This is it

I can’t believe it’s the 1st of December already. Tomorrow is the first of December 2015, and I am in London. I’m sorry. I keep banging on and on about that, but I just can’t believe that I’m still here. I’m not a small town girl. I’m from a great city. Not a big city, but one of the most talked about cities in the destination marketing world: Cape Town. Last year this time I had not even applied for my visa yet. I had just about accepted my conditional job in the London office. (Conditional; because we did not know if I’d be granted a working visa yet.) And everything was uncertain at the time. I didn’t know what I’d like about London, or what I’d dislike. I didn’t know where I’d stay, or that kebab steaks would be my lazy go to dinner, or that I’d prefer the South to the North, or that Oxford Street was the worst place to be any day of the week, or that every new experience would be a new chance to get to know myself all over again. I didn’t know that this city would be the best thing that ever happened to me in 2015.

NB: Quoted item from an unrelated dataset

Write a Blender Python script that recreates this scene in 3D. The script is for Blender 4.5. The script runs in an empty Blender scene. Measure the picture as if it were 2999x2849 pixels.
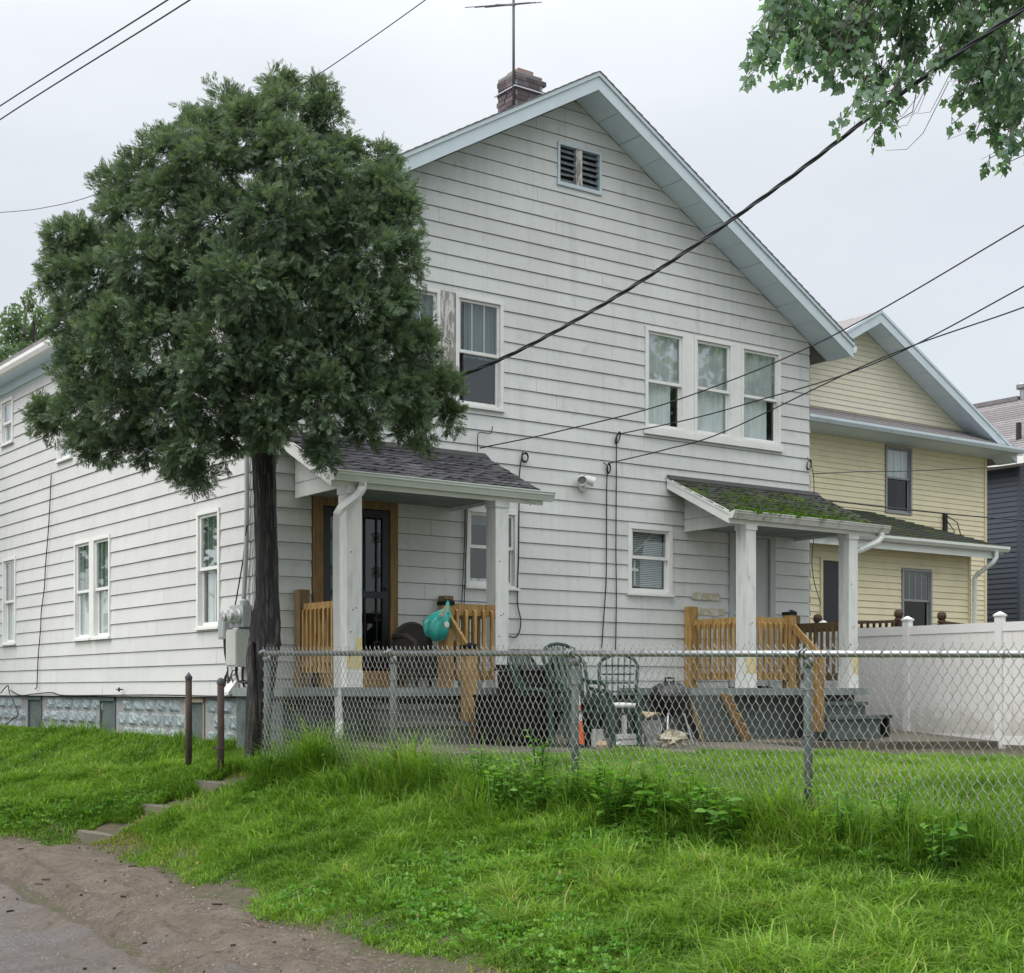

Last year this time, I remember my exact thoughts. It was the first perfect days of summer, and it always made my heart skip a beat. Because I knew I was guaranteed one of life’s greatest pleasures: summer in Cape Town. And I won’t be there this year to experience that, which makes me a little sad but also a little hopeful. For new adventures. New experiences. New expectations. New favourite things. It’s Winter over here right now, and if I’m lucky I might even see a little snow. For the first time in my life.

And that’s the way life should be lived don’t you think? At 30 years young, I can feel like a kid again.

They say this is the do or die moment. Six months in. (Seven, to be exact). They say you’ll only really know if you like a place or not, six months after you’ve relocated. Before that, all you feel is exhilaration and homesickness. You compare everything to the life that you used to live, because you have nothing else to compare to. Nothing is familiar. It takes six months for routines to kick in, and for preferences to take shape. Before that all you have is a mountain of learning and catching up to do, to get to know your new culture, and to try your best not to stand out like a sore thumb. And it’s been one hell of a ride. But it’s been worth it. Every single micro moment of every single day. I’ll take it all over and over again if I had the chance. The good, the bad and the ugly.